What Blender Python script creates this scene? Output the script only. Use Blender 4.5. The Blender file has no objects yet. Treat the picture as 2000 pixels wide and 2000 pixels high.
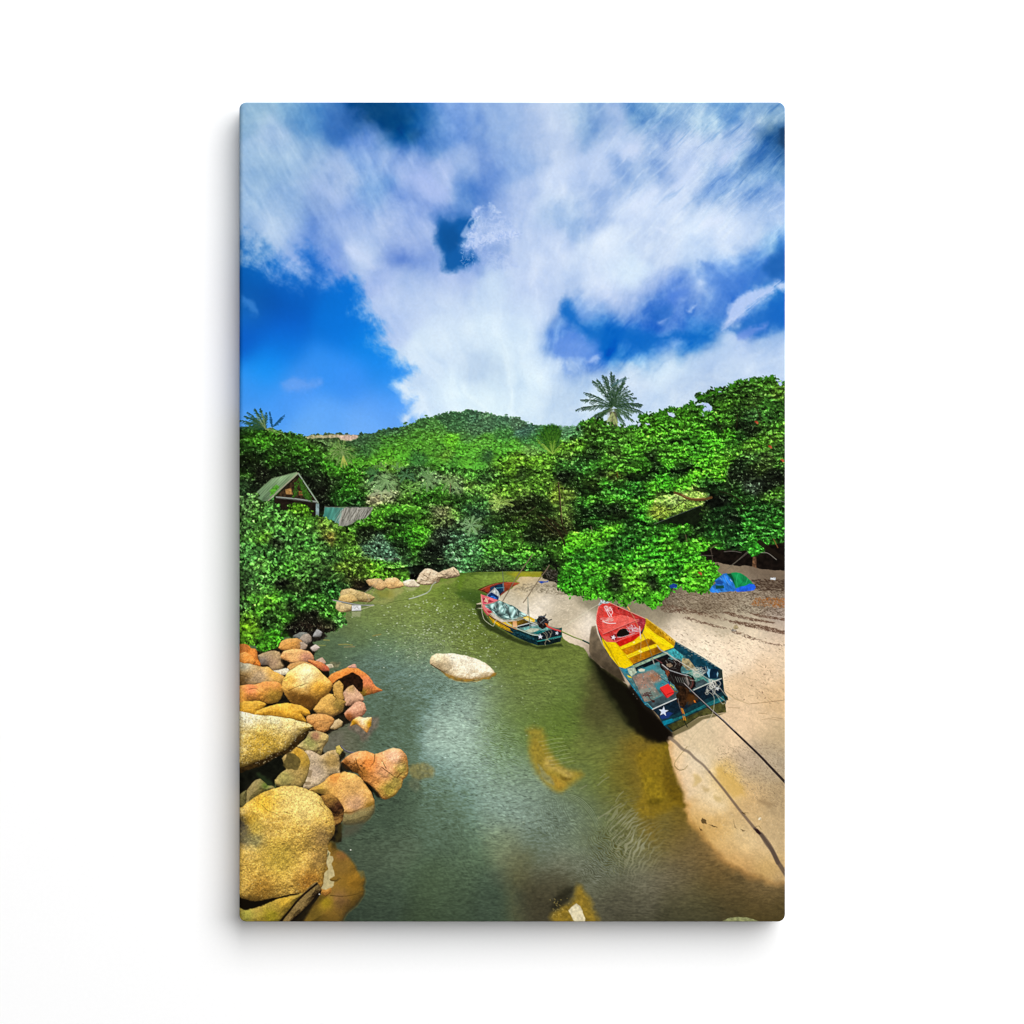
import bpy, math
import numpy as np

# A canvas print (61 x 91 cm, 44 mm deep) hangs flat on a white wall.  1 picture pixel = K metres,
# the print's centre is the origin, the wall is the plane z = 0 and +z points at the viewer.
K = 0.61 / 1066
scene = bpy.context.scene

# ---- camera
cam = bpy.data.objects.new('camera', bpy.data.cameras.new('camera'))
scene.collection.objects.link(cam); scene.camera = cam
DEPTH = 0.044
DIST = 3.2
cam.location = (0, 0, DEPTH + DIST)
cam.data.sensor_fit = 'HORIZONTAL'; cam.data.sensor_width = 36
cam.data.lens = 36 * DIST / (2000 * K)
cam.data.clip_start = .05; cam.data.clip_end = 60

# ---- world and lamps: a large soft box above and to the right, a small frontal fill
world = bpy.data.worlds.new('World'); scene.world = world; world.use_nodes = True
world.node_tree.nodes['Background'].inputs[0].default_value = (1, 1, 1, 1)
world.node_tree.nodes['Background'].inputs[1].default_value = 0.0
def lamp(name, loc, size, size_y, power):
    d = bpy.data.lights.new(name, 'AREA'); d.shape = 'RECTANGLE'; d.size = size; d.size_y = size_y; d.energy = power
    o = bpy.data.objects.new(name, d); scene.collection.objects.link(o); o.location = loc
    return o                                                # area lamps shine along their -z, straight at the wall
LD = 12.0
lamp('softbox', (LD * 0.65, LD * 0.8, LD), LD * 1.3, LD * 1.6, 5420)
lamp('fill_lamp', (0, 0, 11.0), .6, .6, 175)
scene.cycles.filter_width = 1.15
vs = scene.view_settings
vs.view_transform = 'Standard'; vs.look = 'None'; vs.exposure = 0; vs.gamma = 1; vs.use_curve_mapping = False

# ---- wall
def principled(name, rough=.9, spec=.0):
    m = bpy.data.materials.new(name); m.use_nodes = True
    b = m.node_tree.nodes['Principled BSDF']; b.inputs['Roughness'].default_value = rough
    b.inputs['Specular IOR Level'].default_value = spec
    return m, m.node_tree.nodes, m.node_tree.links, b
mw, n, l, b = principled('white_wall_paint')
tc = n.new('ShaderNodeTexCoord'); nt = n.new('ShaderNodeTexNoise'); nt.inputs['Scale'].default_value = 260; nt.inputs['Detail'].default_value = 4
l.new(tc.outputs['Object'], nt.inputs['Vector'])
cr = n.new('ShaderNodeValToRGB'); cr.color_ramp.elements[0].color = (.90, .90, .90, 1); cr.color_ramp.elements[1].color = (.93, .93, .93, 1)
l.new(nt.outputs['Fac'], cr.inputs['Fac']); l.new(cr.outputs['Color'], b.inputs['Base Color'])
me = bpy.data.meshes.new('wall'); me.from_pydata([(-3, -3, 0), (3, -3, 0), (3, 3, 0), (-3, 3, 0)], [], [(0, 1, 2, 3)])
wall = bpy.data.objects.new('wall', me); scene.collection.objects.link(wall); me.materials.append(mw)
wall['label'] = 'plain white wall behind the canvas print'; wall['category'] = 'wall'; wall['kind'] = 'structure'

# ============================ the printed picture ============================
# The motif printed on the canvas is worked out here with numpy, shape by shape, and becomes the
# ink colour (a colour attribute) of the canvas cloth.  Coordinates are in picture pixels.
W, H, X0, Y0 = 1066, 1600, 467, 200
img = np.zeros((H, W, 3), np.float32)
pid = np.zeros((H, W), np.int16)
YY, XX = np.mgrid[0:H, 0:W].astype(np.float32)
XX += X0; YY += Y0
rng = np.random.RandomState(7)
PARTS = [('printed_sky', None, None)]          # name, parent index, label

def part(name, parent=None, label=None):
    PARTS.append((name, parent, label)); return len(PARTS) - 1

CROPS = dict(A=(467, 200, 3.6248), B=(1000, 200, 3.6248), C=(467, 600, 3.6248), D=(1000, 600, 3.6248),
             E=(467, 1080, 6.44), F=(467, 1380, 6.44), G=(567, 1500, 6.44), H=(767, 1080, 6.44),
             I=(900, 1100, 8.782), J=(1140, 1150, 6.44), K=(1233, 1080, 6.44), L=(1233, 1380, 6.44),
             M=(867, 1380, 4.6), N=(1250, 1250, 10.733), Q=(380, 1500, 4.83), R=(1300, 1500, 4.83), S=(0, 0, 1.0))
def P(c, s):
    """'x,y x,y ...' in the frame of detail c -> array of picture points"""
    a = np.array([[float(v) for v in t.split(',')] for t in s.split()], np.float32)
    x, y, k = CROPS[c]
    return a / k + np.array([x, y], np.float32)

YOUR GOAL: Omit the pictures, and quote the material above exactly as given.

SOLVED EXERCISE:
What Blender Python script creates this scene? Output the script only. Use Blender 4.5. The Blender file has no objects yet. Treat the picture as 2000 pixels wide and 2000 pixels high.
import bpy, math
import numpy as np

# A canvas print (61 x 91 cm, 44 mm deep) hangs flat on a white wall.  1 picture pixel = K metres,
# the print's centre is the origin, the wall is the plane z = 0 and +z points at the viewer.
K = 0.61 / 1066
scene = bpy.context.scene

# ---- camera
cam = bpy.data.objects.new('camera', bpy.data.cameras.new('camera'))
scene.collection.objects.link(cam); scene.camera = cam
DEPTH = 0.044
DIST = 3.2
cam.location = (0, 0, DEPTH + DIST)
cam.data.sensor_fit = 'HORIZONTAL'; cam.data.sensor_width = 36
cam.data.lens = 36 * DIST / (2000 * K)
cam.data.clip_start = .05; cam.data.clip_end = 60

# ---- world and lamps: a large soft box above and to the right, a small frontal fill
world = bpy.data.worlds.new('World'); scene.world = world; world.use_nodes = True
world.node_tree.nodes['Background'].inputs[0].default_value = (1, 1, 1, 1)
world.node_tree.nodes['Background'].inputs[1].default_value = 0.0
def lamp(name, loc, size, size_y, power):
    d = bpy.data.lights.new(name, 'AREA'); d.shape = 'RECTANGLE'; d.size = size; d.size_y = size_y; d.energy = power
    o = bpy.data.objects.new(name, d); scene.collection.objects.link(o); o.location = loc
    return o                                                # area lamps shine along their -z, straight at the wall
LD = 12.0
lamp('softbox', (LD * 0.65, LD * 0.8, LD), LD * 1.3, LD * 1.6, 5420)
lamp('fill_lamp', (0, 0, 11.0), .6, .6, 175)
scene.cycles.filter_width = 1.15
vs = scene.view_settings
vs.view_transform = 'Standard'; vs.look = 'None'; vs.exposure = 0; vs.gamma = 1; vs.use_curve_mapping = False

# ---- wall
def principled(name, rough=.9, spec=.0):
    m = bpy.data.materials.new(name); m.use_nodes = True
    b = m.node_tree.nodes['Principled BSDF']; b.inputs['Roughness'].default_value = rough
    b.inputs['Specular IOR Level'].default_value = spec
    return m, m.node_tree.nodes, m.node_tree.links, b
mw, n, l, b = principled('white_wall_paint')
tc = n.new('ShaderNodeTexCoord'); nt = n.new('ShaderNodeTexNoise'); nt.inputs['Scale'].default_value = 260; nt.inputs['Detail'].default_value = 4
l.new(tc.outputs['Object'], nt.inputs['Vector'])
cr = n.new('ShaderNodeValToRGB'); cr.color_ramp.elements[0].color = (.90, .90, .90, 1); cr.color_ramp.elements[1].color = (.93, .93, .93, 1)
l.new(nt.outputs['Fac'], cr.inputs['Fac']); l.new(cr.outputs['Color'], b.inputs['Base Color'])
me = bpy.data.meshes.new('wall'); me.from_pydata([(-3, -3, 0), (3, -3, 0), (3, 3, 0), (-3, 3, 0)], [], [(0, 1, 2, 3)])
wall = bpy.data.objects.new('wall', me); scene.collection.objects.link(wall); me.materials.append(mw)
wall['label'] = 'plain white wall behind the canvas print'; wall['category'] = 'wall'; wall['kind'] = 'structure'

# ============================ the printed picture ============================
# The motif printed on the canvas is worked out here with numpy, shape by shape, and becomes the
# ink colour (a colour attribute) of the canvas cloth.  Coordinates are in picture pixels.
W, H, X0, Y0 = 1066, 1600, 467, 200
img = np.zeros((H, W, 3), np.float32)
pid = np.zeros((H, W), np.int16)
YY, XX = np.mgrid[0:H, 0:W].astype(np.float32)
XX += X0; YY += Y0
rng = np.random.RandomState(7)
PARTS = [('printed_sky', None, None)]          # name, parent index, label

def part(name, parent=None, label=None):
    PARTS.append((name, parent, label)); return len(PARTS) - 1

CROPS = dict(A=(467, 200, 3.6248), B=(1000, 200, 3.6248), C=(467, 600, 3.6248), D=(1000, 600, 3.6248),
             E=(467, 1080, 6.44), F=(467, 1380, 6.44), G=(567, 1500, 6.44), H=(767, 1080, 6.44),
             I=(900, 1100, 8.782), J=(1140, 1150, 6.44), K=(1233, 1080, 6.44), L=(1233, 1380, 6.44),
             M=(867, 1380, 4.6), N=(1250, 1250, 10.733), Q=(380, 1500, 4.83), R=(1300, 1500, 4.83), S=(0, 0, 1.0))
def P(c, s):
    """'x,y x,y ...' in the frame of detail c -> array of picture points"""
    a = np.array([[float(v) for v in t.split(',')] for t in s.split()], np.float32)
    x, y, k = CROPS[c]
    return a / k + np.array([x, y], np.float32)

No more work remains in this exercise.